Because the new policy may have ramifications beyond this case of which 
the Department is not fully cognizant, the new policy will be further 
developed in rulemaking.
    Moreover, because it is the Department's practice to apply current 
policy instead of the policy which existed during the investigative 
period if doing so is favorable to the workers, the Department 
conducted the third remand investigation under the new policy.
    After careful review of the facts, the Department has determined 
that the subject firm produced an intangible article (financial 
software for Vantage-One) that would have been considered an article if 
embodied in a physical medium, that employment at the subject facility 
declined during the relevant period, that CSC shifted production of the 
such software abroad, and that CSC increased imports of software like 
or directly competitive with that produced at the subject facility.

Conclusion

    After careful review of the facts generated through the immediate 
remand investigation, I determine that increased imports of software 
like or directly competitive with that produced by the subject firm 
contributed importantly to the total or partial separation of a 
significant number of workers at the subject facility.
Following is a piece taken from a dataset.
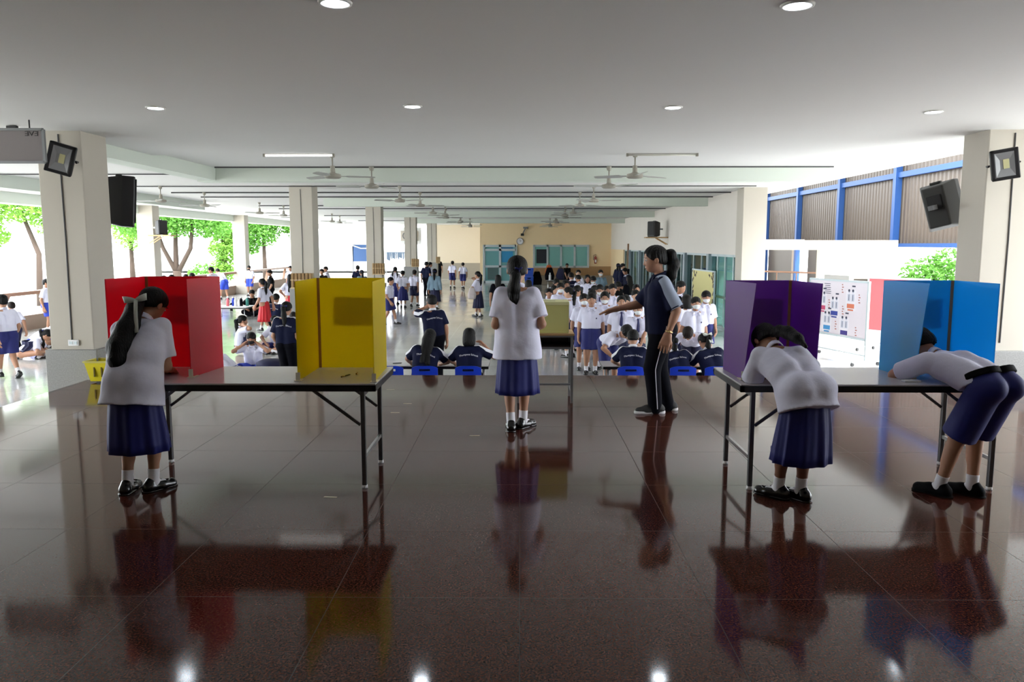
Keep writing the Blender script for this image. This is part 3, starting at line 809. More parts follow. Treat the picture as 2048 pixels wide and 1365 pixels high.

In accordance 
with the provisions of the Act, I make the following certification:

All workers of Computer Sciences Corporation, Financial Services 
Group, East Hartford, Connecticut, who became totally or partially 
separated from employment on or after September 22, 2002, through 
two years from the issuance of this revised determination, are 
eligible to apply for Trade Adjustment Assistance under Section 223 
of the Trade Act of 1974.

    Signed at Washington, DC, this 24th day of March 2006.
Elliott S. Kushner,
Certifying Officer, Division of Trade Adjustment Assistance.